Exercise requirements. Beginning with the first line below, please repeat the material exactly, ending with the line that includes "SC.cycles.sample_clamp_indirect = 6".

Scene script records
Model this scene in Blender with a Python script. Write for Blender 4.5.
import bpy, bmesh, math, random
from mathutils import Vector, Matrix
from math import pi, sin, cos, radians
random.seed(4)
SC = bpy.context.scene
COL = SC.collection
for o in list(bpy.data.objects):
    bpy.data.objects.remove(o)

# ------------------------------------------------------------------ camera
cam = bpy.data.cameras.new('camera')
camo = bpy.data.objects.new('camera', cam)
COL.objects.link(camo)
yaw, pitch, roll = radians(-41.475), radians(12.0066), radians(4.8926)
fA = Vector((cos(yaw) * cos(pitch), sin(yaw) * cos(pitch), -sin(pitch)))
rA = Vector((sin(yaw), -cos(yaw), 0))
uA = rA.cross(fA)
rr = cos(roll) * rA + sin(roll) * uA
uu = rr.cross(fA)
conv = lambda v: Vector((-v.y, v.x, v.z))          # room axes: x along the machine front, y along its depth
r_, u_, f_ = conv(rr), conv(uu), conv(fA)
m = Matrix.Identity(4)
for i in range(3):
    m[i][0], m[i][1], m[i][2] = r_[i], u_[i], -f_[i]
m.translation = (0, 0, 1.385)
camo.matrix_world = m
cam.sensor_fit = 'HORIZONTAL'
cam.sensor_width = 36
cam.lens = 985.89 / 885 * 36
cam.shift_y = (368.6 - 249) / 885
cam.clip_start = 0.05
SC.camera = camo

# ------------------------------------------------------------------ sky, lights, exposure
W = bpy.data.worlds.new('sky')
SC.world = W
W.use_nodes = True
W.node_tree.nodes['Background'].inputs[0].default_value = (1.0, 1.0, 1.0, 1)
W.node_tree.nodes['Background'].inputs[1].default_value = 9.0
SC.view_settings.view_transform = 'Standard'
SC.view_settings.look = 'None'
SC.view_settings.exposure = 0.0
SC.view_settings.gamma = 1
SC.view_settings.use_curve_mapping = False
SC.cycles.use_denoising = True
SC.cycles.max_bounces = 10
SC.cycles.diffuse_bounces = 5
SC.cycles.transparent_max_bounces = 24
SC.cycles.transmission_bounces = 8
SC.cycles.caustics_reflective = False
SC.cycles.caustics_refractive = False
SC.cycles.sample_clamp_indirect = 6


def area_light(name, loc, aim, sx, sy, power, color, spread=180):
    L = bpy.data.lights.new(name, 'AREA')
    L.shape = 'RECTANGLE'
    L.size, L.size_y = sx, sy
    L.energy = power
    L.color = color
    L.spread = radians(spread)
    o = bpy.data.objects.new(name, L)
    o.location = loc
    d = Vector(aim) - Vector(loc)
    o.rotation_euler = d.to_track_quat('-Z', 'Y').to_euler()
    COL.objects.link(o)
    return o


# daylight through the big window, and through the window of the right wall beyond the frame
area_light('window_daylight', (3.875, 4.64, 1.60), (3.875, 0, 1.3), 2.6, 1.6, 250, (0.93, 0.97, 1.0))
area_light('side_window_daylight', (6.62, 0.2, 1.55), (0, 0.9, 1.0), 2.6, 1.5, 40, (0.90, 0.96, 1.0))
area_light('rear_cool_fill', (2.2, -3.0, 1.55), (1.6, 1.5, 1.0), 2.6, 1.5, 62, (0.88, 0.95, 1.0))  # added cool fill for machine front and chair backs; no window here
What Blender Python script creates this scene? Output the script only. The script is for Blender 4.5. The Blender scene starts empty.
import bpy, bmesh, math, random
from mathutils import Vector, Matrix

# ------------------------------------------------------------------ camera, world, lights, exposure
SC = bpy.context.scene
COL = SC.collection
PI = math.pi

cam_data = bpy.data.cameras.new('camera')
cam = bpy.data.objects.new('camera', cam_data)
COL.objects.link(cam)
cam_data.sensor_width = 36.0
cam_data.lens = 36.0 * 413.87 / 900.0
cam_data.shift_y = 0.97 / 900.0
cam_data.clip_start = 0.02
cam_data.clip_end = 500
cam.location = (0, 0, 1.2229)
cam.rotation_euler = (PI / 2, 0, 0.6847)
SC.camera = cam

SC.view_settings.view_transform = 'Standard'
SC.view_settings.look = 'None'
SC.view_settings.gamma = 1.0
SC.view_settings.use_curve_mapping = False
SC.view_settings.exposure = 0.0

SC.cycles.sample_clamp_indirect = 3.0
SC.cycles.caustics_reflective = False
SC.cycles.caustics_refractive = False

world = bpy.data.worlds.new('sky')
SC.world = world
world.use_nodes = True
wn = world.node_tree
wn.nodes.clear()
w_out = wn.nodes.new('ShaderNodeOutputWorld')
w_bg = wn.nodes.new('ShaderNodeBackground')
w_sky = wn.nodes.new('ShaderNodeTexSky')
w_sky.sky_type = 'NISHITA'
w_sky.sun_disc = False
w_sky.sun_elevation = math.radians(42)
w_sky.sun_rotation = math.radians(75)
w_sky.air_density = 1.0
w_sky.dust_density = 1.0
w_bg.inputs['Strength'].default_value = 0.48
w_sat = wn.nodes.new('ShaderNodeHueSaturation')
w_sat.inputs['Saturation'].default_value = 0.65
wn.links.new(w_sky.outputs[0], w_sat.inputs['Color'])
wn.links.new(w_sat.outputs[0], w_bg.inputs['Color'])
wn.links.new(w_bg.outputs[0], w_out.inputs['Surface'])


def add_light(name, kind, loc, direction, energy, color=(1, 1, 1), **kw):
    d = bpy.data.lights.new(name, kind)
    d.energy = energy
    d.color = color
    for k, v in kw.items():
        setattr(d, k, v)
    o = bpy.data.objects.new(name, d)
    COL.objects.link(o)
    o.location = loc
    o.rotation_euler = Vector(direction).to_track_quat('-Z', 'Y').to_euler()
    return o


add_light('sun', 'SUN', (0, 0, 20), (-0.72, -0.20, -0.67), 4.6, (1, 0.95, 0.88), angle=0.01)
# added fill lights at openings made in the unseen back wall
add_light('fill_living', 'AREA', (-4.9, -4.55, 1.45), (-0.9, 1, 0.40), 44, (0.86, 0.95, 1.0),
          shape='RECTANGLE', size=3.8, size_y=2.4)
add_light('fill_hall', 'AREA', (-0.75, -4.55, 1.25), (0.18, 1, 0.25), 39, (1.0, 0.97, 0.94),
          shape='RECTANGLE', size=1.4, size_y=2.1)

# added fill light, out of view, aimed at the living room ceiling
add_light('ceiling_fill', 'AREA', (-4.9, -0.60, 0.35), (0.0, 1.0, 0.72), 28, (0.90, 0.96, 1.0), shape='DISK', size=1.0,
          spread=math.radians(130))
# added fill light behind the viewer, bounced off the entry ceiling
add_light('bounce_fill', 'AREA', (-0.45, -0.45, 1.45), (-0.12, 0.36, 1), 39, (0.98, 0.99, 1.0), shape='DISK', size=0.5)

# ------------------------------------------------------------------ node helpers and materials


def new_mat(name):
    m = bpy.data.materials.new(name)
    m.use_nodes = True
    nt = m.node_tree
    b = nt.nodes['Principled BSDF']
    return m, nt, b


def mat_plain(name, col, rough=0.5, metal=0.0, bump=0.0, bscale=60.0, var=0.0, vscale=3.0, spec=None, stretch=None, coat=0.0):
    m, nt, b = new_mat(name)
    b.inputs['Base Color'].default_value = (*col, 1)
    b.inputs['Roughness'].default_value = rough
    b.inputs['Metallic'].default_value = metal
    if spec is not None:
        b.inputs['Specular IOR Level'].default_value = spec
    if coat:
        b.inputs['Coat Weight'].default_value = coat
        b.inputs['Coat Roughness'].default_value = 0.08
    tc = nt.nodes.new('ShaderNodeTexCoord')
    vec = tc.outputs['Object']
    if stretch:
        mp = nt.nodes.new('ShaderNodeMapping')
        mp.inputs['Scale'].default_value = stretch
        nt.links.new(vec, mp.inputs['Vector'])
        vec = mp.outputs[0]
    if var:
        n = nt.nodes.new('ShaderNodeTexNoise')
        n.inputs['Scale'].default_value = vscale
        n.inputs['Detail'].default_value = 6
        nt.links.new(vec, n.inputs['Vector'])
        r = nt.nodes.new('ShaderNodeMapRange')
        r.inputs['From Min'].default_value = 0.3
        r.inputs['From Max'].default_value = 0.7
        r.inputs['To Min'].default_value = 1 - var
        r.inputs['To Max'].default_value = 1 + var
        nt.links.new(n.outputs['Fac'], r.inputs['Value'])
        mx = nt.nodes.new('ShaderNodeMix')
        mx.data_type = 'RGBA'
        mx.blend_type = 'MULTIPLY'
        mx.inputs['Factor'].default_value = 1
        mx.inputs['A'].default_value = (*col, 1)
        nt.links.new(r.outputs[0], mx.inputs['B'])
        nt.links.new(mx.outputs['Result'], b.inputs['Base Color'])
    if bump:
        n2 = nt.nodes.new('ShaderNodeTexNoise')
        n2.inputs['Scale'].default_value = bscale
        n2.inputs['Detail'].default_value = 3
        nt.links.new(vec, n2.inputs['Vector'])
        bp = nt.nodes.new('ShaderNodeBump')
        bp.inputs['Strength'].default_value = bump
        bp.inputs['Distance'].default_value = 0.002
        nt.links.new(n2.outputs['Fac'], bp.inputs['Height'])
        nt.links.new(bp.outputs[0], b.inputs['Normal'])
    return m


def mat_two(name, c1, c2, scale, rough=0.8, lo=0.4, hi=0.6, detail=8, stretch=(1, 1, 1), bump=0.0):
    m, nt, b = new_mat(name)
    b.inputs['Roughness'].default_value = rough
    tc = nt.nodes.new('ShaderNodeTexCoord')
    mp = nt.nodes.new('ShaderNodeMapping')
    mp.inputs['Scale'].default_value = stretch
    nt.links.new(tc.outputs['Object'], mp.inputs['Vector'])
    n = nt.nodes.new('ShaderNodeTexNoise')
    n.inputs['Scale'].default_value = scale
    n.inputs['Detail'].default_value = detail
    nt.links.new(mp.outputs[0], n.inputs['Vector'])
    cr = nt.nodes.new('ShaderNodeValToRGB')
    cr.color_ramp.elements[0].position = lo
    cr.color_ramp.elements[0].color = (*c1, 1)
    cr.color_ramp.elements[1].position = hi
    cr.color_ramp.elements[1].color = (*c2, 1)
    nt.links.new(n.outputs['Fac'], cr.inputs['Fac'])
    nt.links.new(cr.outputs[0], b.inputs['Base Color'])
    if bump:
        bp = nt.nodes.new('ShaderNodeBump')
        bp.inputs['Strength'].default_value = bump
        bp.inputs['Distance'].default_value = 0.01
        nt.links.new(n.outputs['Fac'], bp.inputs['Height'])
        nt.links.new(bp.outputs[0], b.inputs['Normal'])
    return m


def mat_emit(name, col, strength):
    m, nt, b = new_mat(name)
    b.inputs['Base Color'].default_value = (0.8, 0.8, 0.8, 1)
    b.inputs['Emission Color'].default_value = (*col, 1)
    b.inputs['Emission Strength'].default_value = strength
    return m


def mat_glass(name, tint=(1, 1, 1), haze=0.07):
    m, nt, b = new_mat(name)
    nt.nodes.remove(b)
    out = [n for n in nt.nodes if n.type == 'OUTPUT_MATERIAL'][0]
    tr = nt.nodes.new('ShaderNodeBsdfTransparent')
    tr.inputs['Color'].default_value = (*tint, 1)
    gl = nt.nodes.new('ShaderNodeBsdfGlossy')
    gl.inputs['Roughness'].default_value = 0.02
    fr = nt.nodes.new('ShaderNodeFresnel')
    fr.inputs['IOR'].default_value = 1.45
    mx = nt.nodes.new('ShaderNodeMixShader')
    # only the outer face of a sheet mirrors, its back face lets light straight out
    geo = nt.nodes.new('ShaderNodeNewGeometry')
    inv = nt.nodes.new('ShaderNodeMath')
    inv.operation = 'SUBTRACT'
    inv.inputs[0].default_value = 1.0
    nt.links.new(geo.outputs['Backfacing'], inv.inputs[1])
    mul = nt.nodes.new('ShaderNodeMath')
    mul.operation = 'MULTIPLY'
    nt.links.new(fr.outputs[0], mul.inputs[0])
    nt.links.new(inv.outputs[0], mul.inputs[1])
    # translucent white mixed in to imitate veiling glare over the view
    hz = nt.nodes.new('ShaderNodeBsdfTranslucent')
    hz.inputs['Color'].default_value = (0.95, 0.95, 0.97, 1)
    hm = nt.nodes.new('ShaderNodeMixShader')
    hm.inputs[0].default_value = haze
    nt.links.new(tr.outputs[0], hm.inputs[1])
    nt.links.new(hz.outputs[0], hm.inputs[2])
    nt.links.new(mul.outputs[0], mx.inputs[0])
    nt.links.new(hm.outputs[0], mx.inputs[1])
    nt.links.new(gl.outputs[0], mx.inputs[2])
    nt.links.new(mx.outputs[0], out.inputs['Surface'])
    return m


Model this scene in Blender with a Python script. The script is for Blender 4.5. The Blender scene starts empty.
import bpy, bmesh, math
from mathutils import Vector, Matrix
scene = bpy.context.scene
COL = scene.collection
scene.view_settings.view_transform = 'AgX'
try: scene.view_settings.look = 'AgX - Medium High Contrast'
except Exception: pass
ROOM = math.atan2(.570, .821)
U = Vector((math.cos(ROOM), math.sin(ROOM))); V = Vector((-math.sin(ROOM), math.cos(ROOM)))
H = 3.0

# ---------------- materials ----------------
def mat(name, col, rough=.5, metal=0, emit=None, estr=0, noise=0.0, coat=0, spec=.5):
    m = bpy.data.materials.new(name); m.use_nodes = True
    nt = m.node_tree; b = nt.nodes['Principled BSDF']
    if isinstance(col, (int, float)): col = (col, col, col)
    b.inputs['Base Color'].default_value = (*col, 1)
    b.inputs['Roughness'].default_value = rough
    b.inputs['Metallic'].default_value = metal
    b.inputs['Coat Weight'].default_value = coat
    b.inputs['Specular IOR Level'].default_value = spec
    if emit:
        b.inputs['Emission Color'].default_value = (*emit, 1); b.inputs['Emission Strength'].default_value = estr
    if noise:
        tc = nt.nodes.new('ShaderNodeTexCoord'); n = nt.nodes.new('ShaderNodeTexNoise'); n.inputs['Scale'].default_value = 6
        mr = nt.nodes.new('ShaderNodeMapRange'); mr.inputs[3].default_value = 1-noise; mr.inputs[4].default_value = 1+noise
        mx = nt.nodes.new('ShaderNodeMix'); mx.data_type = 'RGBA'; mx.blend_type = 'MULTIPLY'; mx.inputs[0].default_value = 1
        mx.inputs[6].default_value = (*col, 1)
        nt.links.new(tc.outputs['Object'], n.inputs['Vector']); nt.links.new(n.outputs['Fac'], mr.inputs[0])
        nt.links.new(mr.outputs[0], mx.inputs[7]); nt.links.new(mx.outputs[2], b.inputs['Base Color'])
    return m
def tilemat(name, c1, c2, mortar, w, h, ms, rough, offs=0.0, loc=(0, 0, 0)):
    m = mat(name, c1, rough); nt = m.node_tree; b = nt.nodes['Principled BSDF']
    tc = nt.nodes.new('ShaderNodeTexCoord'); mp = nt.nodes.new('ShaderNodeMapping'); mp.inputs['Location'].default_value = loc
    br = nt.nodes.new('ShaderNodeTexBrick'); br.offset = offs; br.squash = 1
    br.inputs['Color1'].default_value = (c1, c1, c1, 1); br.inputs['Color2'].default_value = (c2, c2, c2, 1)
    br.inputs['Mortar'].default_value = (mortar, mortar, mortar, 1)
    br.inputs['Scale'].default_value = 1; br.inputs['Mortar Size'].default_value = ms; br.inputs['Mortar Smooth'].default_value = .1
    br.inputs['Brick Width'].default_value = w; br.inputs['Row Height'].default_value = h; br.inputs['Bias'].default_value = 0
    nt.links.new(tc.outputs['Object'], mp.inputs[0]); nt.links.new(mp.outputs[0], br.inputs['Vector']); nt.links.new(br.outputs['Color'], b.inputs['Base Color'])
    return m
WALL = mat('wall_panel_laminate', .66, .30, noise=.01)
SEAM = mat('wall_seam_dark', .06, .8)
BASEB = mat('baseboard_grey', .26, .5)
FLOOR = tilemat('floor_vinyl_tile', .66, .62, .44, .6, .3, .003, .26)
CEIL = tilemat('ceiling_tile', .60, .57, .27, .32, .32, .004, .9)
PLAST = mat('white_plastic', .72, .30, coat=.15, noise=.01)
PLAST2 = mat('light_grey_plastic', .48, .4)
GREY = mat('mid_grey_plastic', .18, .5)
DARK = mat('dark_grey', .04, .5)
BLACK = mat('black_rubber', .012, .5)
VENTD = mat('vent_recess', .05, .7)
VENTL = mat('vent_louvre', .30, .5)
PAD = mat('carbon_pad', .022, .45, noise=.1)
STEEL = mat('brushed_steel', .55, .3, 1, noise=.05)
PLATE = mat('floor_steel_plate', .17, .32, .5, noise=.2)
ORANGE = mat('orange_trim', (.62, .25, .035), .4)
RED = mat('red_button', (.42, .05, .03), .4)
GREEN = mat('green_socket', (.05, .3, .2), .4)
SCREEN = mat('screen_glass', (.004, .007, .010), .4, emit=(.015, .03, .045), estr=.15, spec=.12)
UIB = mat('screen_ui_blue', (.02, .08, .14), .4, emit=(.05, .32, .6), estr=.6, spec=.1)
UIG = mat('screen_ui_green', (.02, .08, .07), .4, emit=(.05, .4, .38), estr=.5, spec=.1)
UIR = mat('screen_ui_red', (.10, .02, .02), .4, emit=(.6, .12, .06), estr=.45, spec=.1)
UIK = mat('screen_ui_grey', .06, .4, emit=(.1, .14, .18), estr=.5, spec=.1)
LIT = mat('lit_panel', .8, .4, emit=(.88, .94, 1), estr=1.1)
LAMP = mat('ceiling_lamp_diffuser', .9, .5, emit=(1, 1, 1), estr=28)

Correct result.
Model this scene in Blender with a Python script. Write for Blender 4.5.
import bpy, bmesh, math, random
from mathutils import Vector, Matrix
from math import pi, sin, cos, radians
random.seed(4)
SC = bpy.context.scene
COL = SC.collection
for o in list(bpy.data.objects):
    bpy.data.objects.remove(o)

# ------------------------------------------------------------------ camera
cam = bpy.data.cameras.new('camera')
camo = bpy.data.objects.new('camera', cam)
COL.objects.link(camo)
yaw, pitch, roll = radians(-41.475), radians(12.0066), radians(4.8926)
fA = Vector((cos(yaw) * cos(pitch), sin(yaw) * cos(pitch), -sin(pitch)))
rA = Vector((sin(yaw), -cos(yaw), 0))
uA = rA.cross(fA)
rr = cos(roll) * rA + sin(roll) * uA
uu = rr.cross(fA)
conv = lambda v: Vector((-v.y, v.x, v.z))          # room axes: x along the machine front, y along its depth
r_, u_, f_ = conv(rr), conv(uu), conv(fA)
m = Matrix.Identity(4)
for i in range(3):
    m[i][0], m[i][1], m[i][2] = r_[i], u_[i], -f_[i]
m.translation = (0, 0, 1.385)
camo.matrix_world = m
cam.sensor_fit = 'HORIZONTAL'
cam.sensor_width = 36
cam.lens = 985.89 / 885 * 36
cam.shift_y = (368.6 - 249) / 885
cam.clip_start = 0.05
SC.camera = camo

# ------------------------------------------------------------------ sky, lights, exposure
W = bpy.data.worlds.new('sky')
SC.world = W
W.use_nodes = True
W.node_tree.nodes['Background'].inputs[0].default_value = (1.0, 1.0, 1.0, 1)
W.node_tree.nodes['Background'].inputs[1].default_value = 9.0
SC.view_settings.view_transform = 'Standard'
SC.view_settings.look = 'None'
SC.view_settings.exposure = 0.0
SC.view_settings.gamma = 1
SC.view_settings.use_curve_mapping = False
SC.cycles.use_denoising = True
SC.cycles.max_bounces = 10
SC.cycles.diffuse_bounces = 5
SC.cycles.transparent_max_bounces = 24
SC.cycles.transmission_bounces = 8
SC.cycles.caustics_reflective = False
SC.cycles.caustics_refractive = False
SC.cycles.sample_clamp_indirect = 6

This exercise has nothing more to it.